People v. Adkins, 28 Ill. App. 3d 342 (1975)

May 5, 1975 · Illinois Appellate Court · No. 74-154
28 Ill. App. 3d 342

The People of the State of Illinois, Plaintiff-Appellant, v. Jay A. Adkins, Defendant-Appellee.

(No. 74-154;

Fifth District

May 5, 1975.

Robert H. Rice, State’s Attorney, of Belleville (Robert L. Craig, Assistant State’s Attorney, of counsel), for the People.

No brief filed for appellee.

Mr. JUSTICE GEORGE J. MORAN

delivered the opinion of the court:

This is an appeal by the State of Illinois from an order of the trial court of St. Clair County allowing defendant’s motion to suppress certain evidence found during a search of defendant’s car.

Defendant testified that he had been to a homecoming at Millstadt, Illinois, with a person by the name of John Kirby. He had been eating and drinking at the homecoming and when they left there Kirby was driving defendant’s, car. The next thing he remembered after leaving the homecoming was two police officers pulling him out of the car. He had been lying on the front seat. They demanded his keys to the glove com*343partment and lie gave the keys to them over his protest. After they searched the car he was taken to jail.

Curt Agne testified that he had been a deputy sheriff of St. Clair County for 3% years. On September 3, 1973, he and another deputy by the name of Jeremías were in the vicinity of the “Cat and The Fiddle” parking lot near Route 13 and Filer Road. They saw a car sitting on the parking lot with someone hammering on the left front fender. He stated that this seemed suspicious to them so when they went over to find out what was going on, Jeremías started talking to Kirby, glanced inside the car, and saw Adldns lying on the front seat. At the same time he glanced over and saw two marijuana cigarettes in the center ashtray of the car. He knew they were marijuana because “it was twisted at both ends. I smelled them and it smelled to be marijuana.” Adkins appeared to be passed out and when they awakened him he was very incoherent.

Jeremías asked him to get out of the car and when he did, Jeremías searched him for weapons. They reached into the car and checked under the seats. When Jeremías started to check the glove box, Adkins said, “Wait a minute.” He then got in the car, opened the glove box and handed Jeremías a bag of marijuana and a bag containing three yellow pills. At this time Agne was standing on the right front side of the car keeping Kirby under observation. He said he then checked the drivers side and Jeremías checked the passenger side.

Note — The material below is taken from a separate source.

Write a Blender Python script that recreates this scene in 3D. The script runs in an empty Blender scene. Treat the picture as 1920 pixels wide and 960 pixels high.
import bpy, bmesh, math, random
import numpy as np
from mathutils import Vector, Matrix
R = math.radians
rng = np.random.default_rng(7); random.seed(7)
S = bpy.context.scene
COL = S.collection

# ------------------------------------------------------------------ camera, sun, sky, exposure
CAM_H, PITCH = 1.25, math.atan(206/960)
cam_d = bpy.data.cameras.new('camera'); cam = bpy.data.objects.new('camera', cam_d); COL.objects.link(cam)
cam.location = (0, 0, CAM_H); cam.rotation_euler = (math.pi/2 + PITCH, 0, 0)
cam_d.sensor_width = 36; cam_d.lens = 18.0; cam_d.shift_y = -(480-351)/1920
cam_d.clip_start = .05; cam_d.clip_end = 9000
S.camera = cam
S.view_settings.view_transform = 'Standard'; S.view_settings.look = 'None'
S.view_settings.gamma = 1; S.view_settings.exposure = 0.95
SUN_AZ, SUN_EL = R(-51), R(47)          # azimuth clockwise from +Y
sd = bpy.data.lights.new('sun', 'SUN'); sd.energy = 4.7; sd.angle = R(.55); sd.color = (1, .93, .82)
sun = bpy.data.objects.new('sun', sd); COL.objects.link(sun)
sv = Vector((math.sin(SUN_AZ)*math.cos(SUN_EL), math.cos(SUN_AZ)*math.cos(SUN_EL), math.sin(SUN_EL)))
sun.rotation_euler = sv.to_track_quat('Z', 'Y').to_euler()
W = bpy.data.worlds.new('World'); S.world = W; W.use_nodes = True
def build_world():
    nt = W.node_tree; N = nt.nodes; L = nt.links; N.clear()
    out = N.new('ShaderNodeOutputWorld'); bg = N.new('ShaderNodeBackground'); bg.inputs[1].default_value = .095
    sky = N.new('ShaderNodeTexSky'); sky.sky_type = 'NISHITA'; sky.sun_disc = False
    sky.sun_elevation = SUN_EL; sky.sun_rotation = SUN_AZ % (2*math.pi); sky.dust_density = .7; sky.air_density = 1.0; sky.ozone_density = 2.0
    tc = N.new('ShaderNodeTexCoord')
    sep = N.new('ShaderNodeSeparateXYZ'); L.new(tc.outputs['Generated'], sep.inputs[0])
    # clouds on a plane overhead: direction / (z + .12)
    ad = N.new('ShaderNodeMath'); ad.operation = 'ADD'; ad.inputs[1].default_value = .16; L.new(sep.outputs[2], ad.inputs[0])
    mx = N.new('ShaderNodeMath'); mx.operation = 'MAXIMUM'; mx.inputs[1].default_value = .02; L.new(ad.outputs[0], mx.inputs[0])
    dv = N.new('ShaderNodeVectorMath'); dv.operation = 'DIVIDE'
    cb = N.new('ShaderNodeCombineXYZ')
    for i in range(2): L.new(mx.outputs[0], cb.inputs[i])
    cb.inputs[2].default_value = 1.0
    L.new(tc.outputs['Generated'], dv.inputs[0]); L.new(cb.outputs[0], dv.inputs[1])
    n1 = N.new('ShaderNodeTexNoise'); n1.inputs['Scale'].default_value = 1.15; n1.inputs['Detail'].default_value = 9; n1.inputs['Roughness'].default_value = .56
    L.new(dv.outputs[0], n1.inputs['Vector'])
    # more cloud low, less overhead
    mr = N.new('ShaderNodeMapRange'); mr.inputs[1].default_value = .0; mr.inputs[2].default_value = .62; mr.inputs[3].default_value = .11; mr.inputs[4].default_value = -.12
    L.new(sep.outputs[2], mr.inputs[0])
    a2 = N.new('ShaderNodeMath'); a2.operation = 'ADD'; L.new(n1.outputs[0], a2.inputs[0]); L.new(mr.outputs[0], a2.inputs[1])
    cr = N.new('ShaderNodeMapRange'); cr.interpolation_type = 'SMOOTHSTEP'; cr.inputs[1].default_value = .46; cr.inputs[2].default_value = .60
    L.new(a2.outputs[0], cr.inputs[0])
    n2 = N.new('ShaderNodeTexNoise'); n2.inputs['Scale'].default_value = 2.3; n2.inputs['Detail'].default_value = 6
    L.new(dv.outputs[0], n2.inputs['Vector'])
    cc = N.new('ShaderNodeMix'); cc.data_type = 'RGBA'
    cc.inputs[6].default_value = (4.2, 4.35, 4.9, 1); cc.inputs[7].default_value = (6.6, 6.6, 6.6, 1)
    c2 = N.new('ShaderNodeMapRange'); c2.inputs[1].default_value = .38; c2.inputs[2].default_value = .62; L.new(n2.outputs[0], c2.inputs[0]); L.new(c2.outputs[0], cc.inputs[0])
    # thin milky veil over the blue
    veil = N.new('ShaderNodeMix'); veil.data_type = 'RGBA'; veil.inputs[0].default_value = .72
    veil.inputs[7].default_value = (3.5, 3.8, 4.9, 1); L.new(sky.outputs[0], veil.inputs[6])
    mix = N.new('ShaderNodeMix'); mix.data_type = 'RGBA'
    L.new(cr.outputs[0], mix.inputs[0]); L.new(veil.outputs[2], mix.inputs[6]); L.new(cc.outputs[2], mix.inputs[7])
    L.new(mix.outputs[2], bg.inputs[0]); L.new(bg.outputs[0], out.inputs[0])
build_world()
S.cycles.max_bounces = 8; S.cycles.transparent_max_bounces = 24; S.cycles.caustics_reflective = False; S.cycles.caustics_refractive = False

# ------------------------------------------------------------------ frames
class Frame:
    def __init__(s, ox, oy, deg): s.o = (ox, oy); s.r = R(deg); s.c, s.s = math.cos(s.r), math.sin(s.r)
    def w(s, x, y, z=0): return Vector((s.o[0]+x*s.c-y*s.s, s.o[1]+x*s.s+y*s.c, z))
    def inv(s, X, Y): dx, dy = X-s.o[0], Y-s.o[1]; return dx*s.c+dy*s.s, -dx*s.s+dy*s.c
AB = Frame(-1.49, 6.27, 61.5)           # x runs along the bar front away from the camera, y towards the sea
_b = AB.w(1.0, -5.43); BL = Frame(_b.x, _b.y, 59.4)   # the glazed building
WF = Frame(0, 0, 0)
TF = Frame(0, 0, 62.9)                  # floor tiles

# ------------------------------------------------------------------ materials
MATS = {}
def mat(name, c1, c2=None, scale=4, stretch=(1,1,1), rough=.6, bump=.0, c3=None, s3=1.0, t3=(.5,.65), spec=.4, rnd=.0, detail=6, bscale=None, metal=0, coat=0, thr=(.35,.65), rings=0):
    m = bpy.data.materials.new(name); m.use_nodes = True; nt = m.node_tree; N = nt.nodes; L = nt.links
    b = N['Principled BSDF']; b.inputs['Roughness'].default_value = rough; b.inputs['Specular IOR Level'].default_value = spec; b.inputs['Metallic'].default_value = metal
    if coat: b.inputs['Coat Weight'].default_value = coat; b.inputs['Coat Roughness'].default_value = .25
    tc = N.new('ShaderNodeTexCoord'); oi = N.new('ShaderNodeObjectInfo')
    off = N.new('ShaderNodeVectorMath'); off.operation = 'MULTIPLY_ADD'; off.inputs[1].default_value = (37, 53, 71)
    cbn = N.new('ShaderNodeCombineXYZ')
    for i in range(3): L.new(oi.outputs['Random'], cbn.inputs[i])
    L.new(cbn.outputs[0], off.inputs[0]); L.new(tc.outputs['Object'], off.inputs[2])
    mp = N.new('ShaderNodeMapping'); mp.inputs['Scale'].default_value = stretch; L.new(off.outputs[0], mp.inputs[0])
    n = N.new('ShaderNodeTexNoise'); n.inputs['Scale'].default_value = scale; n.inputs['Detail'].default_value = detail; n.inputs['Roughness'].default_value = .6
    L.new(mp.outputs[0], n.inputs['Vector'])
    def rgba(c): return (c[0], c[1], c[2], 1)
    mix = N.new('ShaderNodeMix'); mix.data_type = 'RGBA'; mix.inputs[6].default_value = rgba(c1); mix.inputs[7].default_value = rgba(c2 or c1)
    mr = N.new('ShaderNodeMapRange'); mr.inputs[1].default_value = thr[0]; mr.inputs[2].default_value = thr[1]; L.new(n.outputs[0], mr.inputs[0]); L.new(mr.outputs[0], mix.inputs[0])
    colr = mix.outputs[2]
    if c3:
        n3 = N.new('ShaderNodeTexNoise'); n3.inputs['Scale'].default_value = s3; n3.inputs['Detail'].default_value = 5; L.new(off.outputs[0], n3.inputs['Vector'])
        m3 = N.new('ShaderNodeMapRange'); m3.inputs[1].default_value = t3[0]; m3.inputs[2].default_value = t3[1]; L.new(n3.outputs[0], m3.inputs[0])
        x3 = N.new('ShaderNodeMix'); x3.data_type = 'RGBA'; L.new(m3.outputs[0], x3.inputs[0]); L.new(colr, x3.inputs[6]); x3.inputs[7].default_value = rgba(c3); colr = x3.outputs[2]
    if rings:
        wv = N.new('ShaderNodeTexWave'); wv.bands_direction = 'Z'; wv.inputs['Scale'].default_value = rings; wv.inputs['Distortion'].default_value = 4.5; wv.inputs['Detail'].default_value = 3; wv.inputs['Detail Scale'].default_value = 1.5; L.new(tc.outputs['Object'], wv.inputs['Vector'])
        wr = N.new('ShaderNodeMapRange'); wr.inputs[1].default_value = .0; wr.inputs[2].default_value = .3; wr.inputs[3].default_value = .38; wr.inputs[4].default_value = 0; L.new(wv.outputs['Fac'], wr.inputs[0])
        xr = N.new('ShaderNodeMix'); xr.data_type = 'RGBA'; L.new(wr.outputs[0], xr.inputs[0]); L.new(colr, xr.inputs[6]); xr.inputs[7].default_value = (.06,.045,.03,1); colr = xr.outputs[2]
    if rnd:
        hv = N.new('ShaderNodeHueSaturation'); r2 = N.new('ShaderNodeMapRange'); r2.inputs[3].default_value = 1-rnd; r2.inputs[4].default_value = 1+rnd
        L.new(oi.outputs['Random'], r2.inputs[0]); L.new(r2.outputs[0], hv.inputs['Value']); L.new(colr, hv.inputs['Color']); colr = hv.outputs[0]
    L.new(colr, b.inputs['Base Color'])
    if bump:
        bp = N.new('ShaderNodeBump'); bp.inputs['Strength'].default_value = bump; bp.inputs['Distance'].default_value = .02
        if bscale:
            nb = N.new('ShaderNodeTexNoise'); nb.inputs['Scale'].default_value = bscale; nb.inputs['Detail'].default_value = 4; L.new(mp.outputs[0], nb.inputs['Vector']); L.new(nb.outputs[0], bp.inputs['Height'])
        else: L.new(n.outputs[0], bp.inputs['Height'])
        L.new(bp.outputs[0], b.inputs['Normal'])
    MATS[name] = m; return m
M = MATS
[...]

On cross-examination Agne said he did not see anything illegal about the way the car was parked and when Kirby was asked what he was doing, he said he had an accident and he was trying to straighten out the fender. He said that the door to the defendant’s car was open and the light was on.

At the end of the hearing the trial court allowed the motion to suppress, saying that “a search made incident to an arrest is reasonable only where probable cause exists for the arrest. An arrest cannot be justified by what is found during the search.”

The fourth amendment to the Constitution of the United States provides:

“The right of the people to be secure in their persons, houses, papers, and effects, against unreasonable searches and seizures, shall not be violated, and no Warrants shall issue, but upon probable cause, supported by Oath or affirmation, and particularly describing the place to be searched, and the persons or things to be seized.”

A warrantless search of private property is per se unreasonable under the fourth amendment unless within one of the few specifically established and well-defined exceptions. Almeida-Sanchez v. United States, *344413 U.S. 266, 37 L.Ed.2d 596, 93 S.Ct. 2535; Katz v. United States, 389 U.S. 347, 357, 19 L.Ed.2d 576, 88 S.Ct. 507.

' One of the exceptions to the warrant requirement is the seizure of evidence within “plain view.” If there were two marijuana cigarettes in the ash tray of the car and if they were in plain view and if Officer Agne. was able to recognize them as marijuana cigarettes from where he was standing, then it would appear that the officer would have probable cause to place the defendant under arrest and search the car.

However, it is apparent that the trial court did not believe that Officer Agne saw two marijuana cigarettes in the ash tray of the car. The cigarettes, if they were there, were never introduced into evidence, as were the items found in the glove compartment of defendant’s car. The trial court apparently believed that either the two marijuana cigarettes were not in the ash tray as Agne testified, or that if they were there, Agne was not in a position to see and recognize them as marijuana cigarettes from the position he was standing in.

The evidence in this case was in conflict. A question of credibility arose which was for the trial court’s resolution. The trial judge’s conclusion based on this evidence was not clearly unreasonable and its finding should therefore be sustained. People v. Peterson, 17 Ill.2d 513; People v. Haskell, 41 Ill.2d 25.

For the foregoing reasons, the judgment of the circuit court of St. Clair County is affirmed.

Judgment affirmed.

EBERSPACHER and CARTER, JJ,, concur.